When Martha complained to Jesus about Mary on His first visit to Bethany, Mary could have chosen to be offended by her sister. But there is no indication that she felt that way. She also could have taken offense when Judas and the disciples protested against her act of extravagant worship. But again, there is no indication that she did.

Don’t make the mistake of underestimating the pain that was inflicted upon Mary in both situations. Here was a woman who loved her Lord with all her heart, and she was unfairly criticized for it. Not by her enemies, but once by her sister and another time by some of the Lord’s own Disciples.

It reminds me of the old adage, “No good deed shall go unpunished.”

The words of Elbert Hubbard also come to mind: “To avoid criticism, do nothing, say nothing and be nothing.”

In both cases, Mary never opened her mouth to defend herself or her actions. In silence, she entrusted the matter to her Lord. And in both instances, Jesus rose to her defense.

There will always be some Christians who will undermine and denigrate your good actions. With that in mind, here are four things I’ve learned about being offended by others:

1. Christians Will Hurt Your Feelings

Because of the fall, this will happen. Sometimes a person acts with malicious intent, desiring to hurt you because they don’t like you or they’ve chosen to be offended by you. Other times they will hurt you without realizing it.

I’m sure that when the other disciples chimed in with Judas’ complaint, they weren’t trying to hurt Mary. It was just the result of fleshly judgment.

2. When Others Hurt You, Your Spiritual Maturity Will Be Revealed

You will discover how real your relationship with Jesus Christ is when your feelings get hurt. You can be the greatest speaker, the greatest worshiper or the greatest evangelist, but when your feelings are hurt, what you do at that moment and afterward will reveal the reality of your relationship with Jesus.

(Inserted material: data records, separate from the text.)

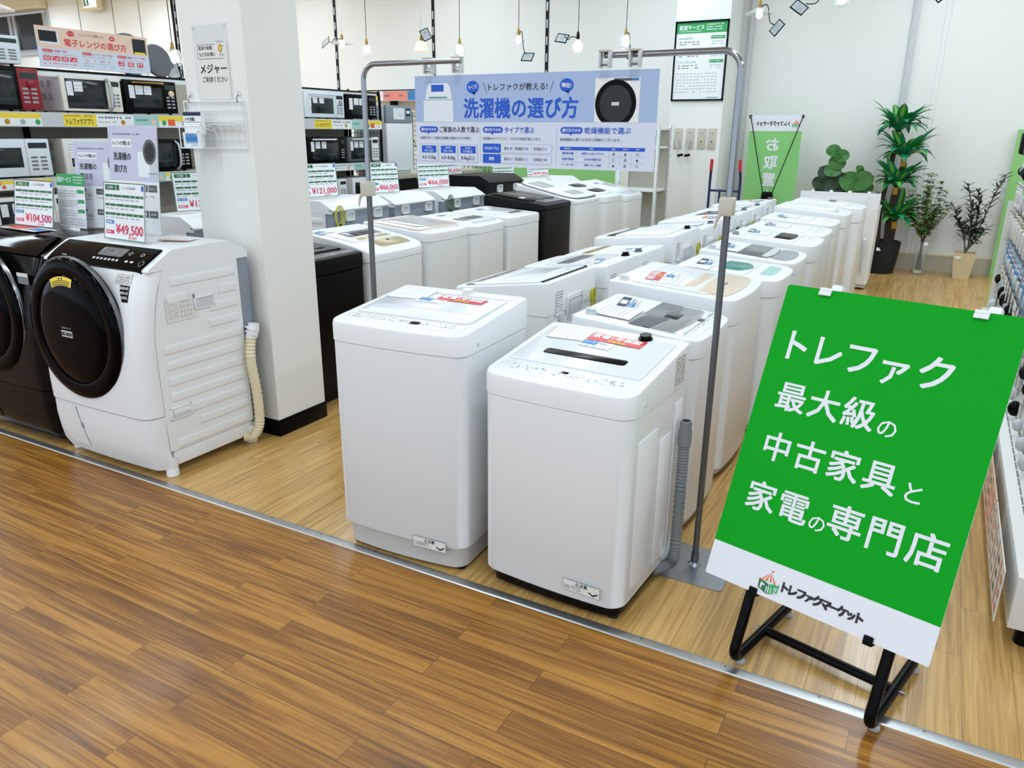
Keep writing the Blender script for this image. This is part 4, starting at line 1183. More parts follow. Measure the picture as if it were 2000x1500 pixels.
# ---------------------------------------------------------------- banner stands with the hanging blue board
def banner_stand(label, x, y, arm):
    t = thing('banner_stand', label, 'stand', (x, y, 0), 0, 'banner stands')
    b = MB(); b.loft([ring2(half(.3, .3, .02, .02), 0), ring2(half(.3, .3, .02, .02), .004)], 'steel', 'pair', 'pair'); b.part('base_plate', t)
    b = MB(); b.lathe([(.028, .004), (.028, .006), (.015, .016), (.015, .022)], 'steel', (0, 0, 0), 20); b.cyl((0, 0, .02), (0, 0, .06), .0165, 'darkmetal'); b.part('socket', t)
    b = MB(); b.cyl((0, 0, .05), (0, 0, 1.45), .0128, 'darkmetal', n=16); b.part('lower_pole', t)
    sg = 1 if arm > 0 else -1
    b = MB()
    pts = [(0, 0, 1.44), (0, 0, 1.7), (0, 0, 1.92)]
    for i in range(1, 9):
        a = R(90 * i / 8)
        pts.append((sg * .065 * (1 - math.cos(a)), 0, 1.92 + .065 * math.sin(a)))
    pts.append((arm, 0, 1.985))
    b.tube(pts, .0112, 'chrome', 14)
    b.part('upper_pole', t, 'bent chrome arm')
    b = MB()
    b.box(-.028, .022, -.03, .026, 1.435, 1.5, 'clamp', .006)
    b.part('clamp', t, 'beige plastic clamp')
    b = MB(); b.tube([(-.02, -.03, 1.44), (-.028, -.034, 1.42), (-.034, -.032, 1.39)], [.008, .006, .003], 'clamp', 8); b.part('lever', t)
    return t
banner_stand('right-hand chrome banner stand rising behind the black-slot washing machine', -.677, 2.825, -.5)
banner_stand('left-hand chrome banner stand between the left pillar and the blue banner', -2.28, 2.79, .5)
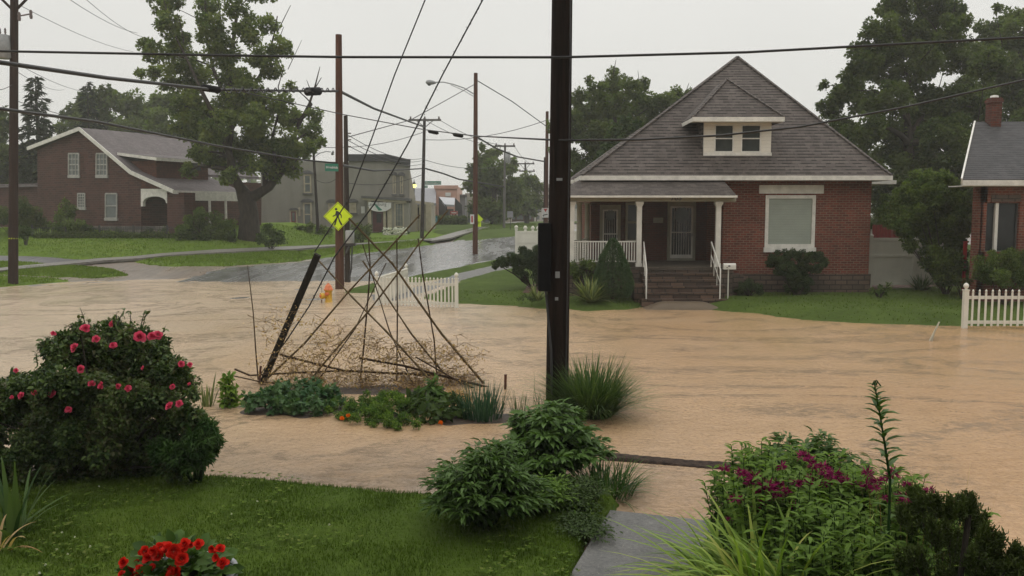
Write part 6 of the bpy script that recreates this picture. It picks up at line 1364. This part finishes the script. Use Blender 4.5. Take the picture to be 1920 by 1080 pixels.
# ------------------------------------------------------------------ near left
rose=bush('rose_bush','large dark rose bush covered in pink blooms at the left lawn edge','shrub',None,[(130,640,26),(165,635,28),(210,630,30),(255,640,32),(290,655,28),(110,665,26),(160,680,40),(220,680,46),(280,690,40),(320,700,30),(345,720,24),(60,715,26),(20,730,30),(100,730,45),(170,750,55),(240,760,55),(310,760,40),(30,780,45),(100,810,55),(180,830,60),(250,830,50),(320,800,34),(-30,770,50),(-60,820,60),(20,840,50),(130,865,40),(210,870,34),(290,850,34),(360,740,12),(340,690,14),(40,740,40),(80,770,44),(60,850,44),(100,880,36),(170,880,36),(250,880,34),(320,870,30),(0,870,40),(-40,870,40),(200,800,60),(140,790,50),(280,830,44),(350,780,30),(200,700,50),(140,720,50),(270,740,50),(85,645,10),(145,612,8),(215,612,10)],9.6,.65,M['lf_rose'],leaf=.052,wid=.62,k=15,frac=.40,cov=4.0,tpl='leaf',bark=M['bark'],base=(at(190,880,9.6).x,9.6,.1),keep=.88,floor=.02,spread=.5,stems=30,up=.7)
def sprigs(root,discs,Y,n,ln,mat,leaf,wid,bark):
    C,R=discs3d(discs,Y,.5); L=Leaf(); m=MB()
    for i in range(n):
        k=random.randrange(len(C)); d=unit(rng.normal(size=(1,3))+np.array([0,-.2,.9]))[0]; a=C[k]+d*R[k]*.75; l=ln*random.uniform(.5,1.3); e=a+(d+np.array([random.gauss(0,.25),random.gauss(0,.25),.25]))*l
        m.tube([Vector(a),Vector((a+e)/2)+Vector((0,0,.02)),Vector(e)],[.006,.005,.002],4,cap=False); q=random.randint(8,15); t=rng.random(q)[:,None]; P=a*(1-t)+e*t
        L.leaves(P,rng.normal(size=(q,3))+np.array([0,0,.3]),rng.normal(size=(q,3))*.4+np.array([0,0,1.]),leaf*(.6+.6*rng.random(q)),wid,'leaf')
    L.build('sprig_leaves',M[mat],root); m.build('stem',M[bark],root,uv=False)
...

People have one of two reactions when their feelings get hurt: they deal with it before the Lord or they destroy others. Mary left it in the hands of Christ, and you should, too.

3. God Intends To Use Mistreatment For Our Good

Recall the mistreatment that Joseph endured at the hands of his own brothers. Joseph took it from the hand of God, saying, “You intended to harm me, but God intended it for good.”

Remember King David when Abishai cursed him? David chose not to kill his detractor, but instead he saw the persecution in light of God’s sovereign hand.

To paraphrase Romans 8:28, everything that comes into our lives, whether good or evil, first passed through the hands of a sovereign, loving God before it got to us. And He uses it for our good.

Once you make peace with God’s sovereignty and His ability to write straight with crooked lines, the more at peace you will be with those who mistreat you. While God is not the author of confusion or evil, He seeks to use all things for our transformation.

When Jesus defended Mary, He transformed her act into an immortal example of what real worship entails. Her example was such that we’re still talking about it two thousand years later.

4. Christians Often Get Offended By Reading Into Words And Actions

This usually happens when a person is oversensitive and thin-skinned. In my experience, this makes up most cases in which a Christian takes offense at another believer.

As a group, Christians are the most easily offended people in the world when we should be the least. While Mary was mistreated twice, she didn’t take offense. We would all do well to learn from her faithful example.